“le folle interrogavano Giovanni, dicendo: «Che cosa dobbiamo fare?»” Lc 3,10.
«Che cosa dobbiamo fare?» la domanda, rivolta al Battista è scandita tre volte, prima dalla folla, poi dai pubblicani ed infine da alcuni soldati. Ognuno di questi gruppi interroga il profeta su quello che deve fare per attuare la conversione che egli sta predicando. Giovanni dà indicazioni apparentemente diverse a seconda delle categorie: alla folla suggerisce la condivisione dei beni di prima necessità; agli esattori delle tasse dice di non esigere nulla di più della somma dovuta; ai soldati domanda di non estorcere niente a nessuno ma di accontentarsi delle loro paghe; indicazioni che ci interrogano: il giusto guadagno, la giusta paga, l‘approfittarsi, l’uso delle persone, ecc. Tre risposte per un identico cammino di conversione, nessuna categoria di persone è esclusa dal percorrere la strada della conversione per la salvezza, che si manifesta in impegni concreti di giustizia e di solidarietà.

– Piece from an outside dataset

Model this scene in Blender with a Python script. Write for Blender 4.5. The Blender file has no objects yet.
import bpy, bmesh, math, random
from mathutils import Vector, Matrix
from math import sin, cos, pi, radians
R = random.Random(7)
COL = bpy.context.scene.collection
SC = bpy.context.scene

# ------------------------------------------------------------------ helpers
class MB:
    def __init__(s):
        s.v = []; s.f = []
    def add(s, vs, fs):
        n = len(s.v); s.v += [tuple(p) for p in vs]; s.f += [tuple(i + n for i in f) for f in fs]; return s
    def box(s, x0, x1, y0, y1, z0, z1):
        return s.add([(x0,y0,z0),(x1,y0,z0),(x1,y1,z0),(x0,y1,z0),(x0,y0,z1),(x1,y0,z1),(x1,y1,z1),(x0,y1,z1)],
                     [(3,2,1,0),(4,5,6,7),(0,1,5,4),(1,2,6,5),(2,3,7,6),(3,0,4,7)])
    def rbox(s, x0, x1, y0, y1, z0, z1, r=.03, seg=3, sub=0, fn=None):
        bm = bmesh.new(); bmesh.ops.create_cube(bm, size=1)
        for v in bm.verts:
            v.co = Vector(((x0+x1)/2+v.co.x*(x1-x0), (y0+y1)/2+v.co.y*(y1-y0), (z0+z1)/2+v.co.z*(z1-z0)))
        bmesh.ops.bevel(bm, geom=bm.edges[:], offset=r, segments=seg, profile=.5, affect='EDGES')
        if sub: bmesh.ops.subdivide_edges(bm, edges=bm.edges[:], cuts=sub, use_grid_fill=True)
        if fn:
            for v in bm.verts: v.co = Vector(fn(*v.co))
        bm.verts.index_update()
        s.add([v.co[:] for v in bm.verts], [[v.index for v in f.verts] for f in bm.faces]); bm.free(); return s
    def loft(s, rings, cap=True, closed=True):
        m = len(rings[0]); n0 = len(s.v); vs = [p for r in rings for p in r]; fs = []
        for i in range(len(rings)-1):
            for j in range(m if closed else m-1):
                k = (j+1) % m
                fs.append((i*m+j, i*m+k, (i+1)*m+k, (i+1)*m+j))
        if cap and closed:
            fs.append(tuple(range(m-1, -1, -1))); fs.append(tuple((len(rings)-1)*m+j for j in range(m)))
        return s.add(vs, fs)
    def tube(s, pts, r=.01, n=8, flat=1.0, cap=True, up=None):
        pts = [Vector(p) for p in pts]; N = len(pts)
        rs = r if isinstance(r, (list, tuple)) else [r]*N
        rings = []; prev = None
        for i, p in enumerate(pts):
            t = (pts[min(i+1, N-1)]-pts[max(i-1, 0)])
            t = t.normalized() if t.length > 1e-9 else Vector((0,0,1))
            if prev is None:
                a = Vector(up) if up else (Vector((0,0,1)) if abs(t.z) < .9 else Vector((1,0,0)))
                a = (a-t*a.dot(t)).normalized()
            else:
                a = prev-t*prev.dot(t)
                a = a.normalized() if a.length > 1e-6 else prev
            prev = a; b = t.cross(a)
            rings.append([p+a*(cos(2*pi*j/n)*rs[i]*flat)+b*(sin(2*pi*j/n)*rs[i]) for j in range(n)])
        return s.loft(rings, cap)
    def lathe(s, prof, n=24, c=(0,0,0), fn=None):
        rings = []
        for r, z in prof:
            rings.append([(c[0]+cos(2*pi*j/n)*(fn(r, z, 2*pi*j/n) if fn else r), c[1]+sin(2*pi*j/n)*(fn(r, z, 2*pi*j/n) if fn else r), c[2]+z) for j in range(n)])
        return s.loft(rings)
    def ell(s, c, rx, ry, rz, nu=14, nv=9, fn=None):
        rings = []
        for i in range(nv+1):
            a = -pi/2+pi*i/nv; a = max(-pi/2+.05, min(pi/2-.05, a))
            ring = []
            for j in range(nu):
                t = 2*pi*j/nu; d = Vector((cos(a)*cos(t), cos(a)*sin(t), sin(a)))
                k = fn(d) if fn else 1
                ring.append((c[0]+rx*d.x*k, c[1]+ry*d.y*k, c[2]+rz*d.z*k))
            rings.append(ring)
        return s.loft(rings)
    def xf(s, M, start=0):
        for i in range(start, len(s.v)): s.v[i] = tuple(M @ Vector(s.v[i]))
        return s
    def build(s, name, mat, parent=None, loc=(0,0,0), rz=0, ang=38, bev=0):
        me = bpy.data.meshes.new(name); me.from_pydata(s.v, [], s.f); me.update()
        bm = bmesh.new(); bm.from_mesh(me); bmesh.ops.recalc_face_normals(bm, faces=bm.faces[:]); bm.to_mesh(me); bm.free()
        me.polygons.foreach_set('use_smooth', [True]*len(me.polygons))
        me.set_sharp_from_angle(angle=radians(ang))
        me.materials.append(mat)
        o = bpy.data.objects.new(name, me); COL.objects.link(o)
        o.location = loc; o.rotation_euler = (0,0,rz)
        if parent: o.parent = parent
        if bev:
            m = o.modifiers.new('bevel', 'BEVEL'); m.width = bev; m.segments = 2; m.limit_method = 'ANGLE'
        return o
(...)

Che cosa dobbiamo fare? Questa domanda, la sentiamo anche nella nostra quotidianità ma va riletta alla venuta di Colui che è più forte di me, a cui non sono degno di slegare i lacci dei sandali, alla sua nascita, morte e resurrezione; non si limita alla conversione, come era stato chiesto al Battista ma riguarda più propriamente l’accesso al Regno. La domanda è insidiosa, nella miopia della nostra mentalità umana, ancora legata allo schema del pio israelita che alle buone azioni e all’osservanza della Legge corrisponda il meritato premio; come dire che cosa è necessario per ottenere…. Il Regno è qualcosa da acquistare o conquistare a suon di buone azioni, così diventiamo noi i protagonisti di una Relazione privilegiata voluta dal Padre che per primo ci ha amato gratis, non riconoscendo che in forza del Battesimo, attraverso il Figlio (Egli vi battezzerà in Spirito Santo e fuoco), l’accesso al Regno è qui e ora.
La Grazia ricevuta e riconosciuta attraverso la consapevolezza del proprio limite e del valore della relazione istaurata è il fondamento della gratitudine che ci fa apprezzare e gustare ogni cosa della vita e dell’amore come straordinaria, ci abitua ad averne cura e a riscoprire la gioia quale dimensione particolare della conversione. Il profeta Sofonia ci dice Rallegrati, figlia di Sion, e l’apostolo Paolo ci esorta siate sempre lieti nel Signore. È la gioia che deriva dalla certezza che Il Signore è vicino con la sua tenerezza, la sua misericordia, il suo perdono e il suo amore che ci apre ad una gratuità ridonata, essere dono, farsi pane. Il cortocircuito virtuoso di Grazia ricevuta-gratitudine-gratuità ridonata si apre ad un amore fattivo per il prossimo che ci fa evangelizzatori nelle due grandi dimensioni della vita cristiana: la preghiera e l’azione per cambiare quello che non è degno della persona umana.
La risposta del nostro fare non è per acquistare il Regno, ma per manifestare concretamente quello che abbiamo già ricevuto nella grazia fin dal Battesimo e nell’Eucarestia: la Comunione con Lui! Il nostro fare è espressione, rendimento di grazie, restituzione di ciò che abbiamo già ricevuto, per togliere ogni ombra di merito e rimanga solo la Grazia! Tutto dipende dallo Spirito che abbiamo ricevuto e di cui abbiamo coscienza. Da qui la gioia.
La missione affidata, suggerisce Papa Francesco, avvicinare gli uomini al Regno di Dio, per dare loro la bella notizia che il Regno di Dio è vicino, anzi è arrivato, ha la frase chiave nelle consegne di Cristo ai suoi gratuitamente avete ricevuto, gratuitamente date (Mt 10,8), parole in cui c’è tutta «la gratuità della salvezza». Perché — ha chiarito il Pontefice — noi non possiamo predicare, annunziare il regno di Dio, senza questa certezza interiore che tutto è gratuito, tutto è Grazia e tra i tanti segni di questa gratuità ha individuato in particolare la povertà e la lode a Dio.
Una povertà che si esprime anche nel ridimensionare la propria immagine, affinché traspaia in noi il fratello misericordioso e attraverso noi si veda, e noi in loro, Cristo. Un percorso che trova pienezza evangelica quando sapremo pronunciare in libertà: Siamo servi inutili (Lc 17,7-10).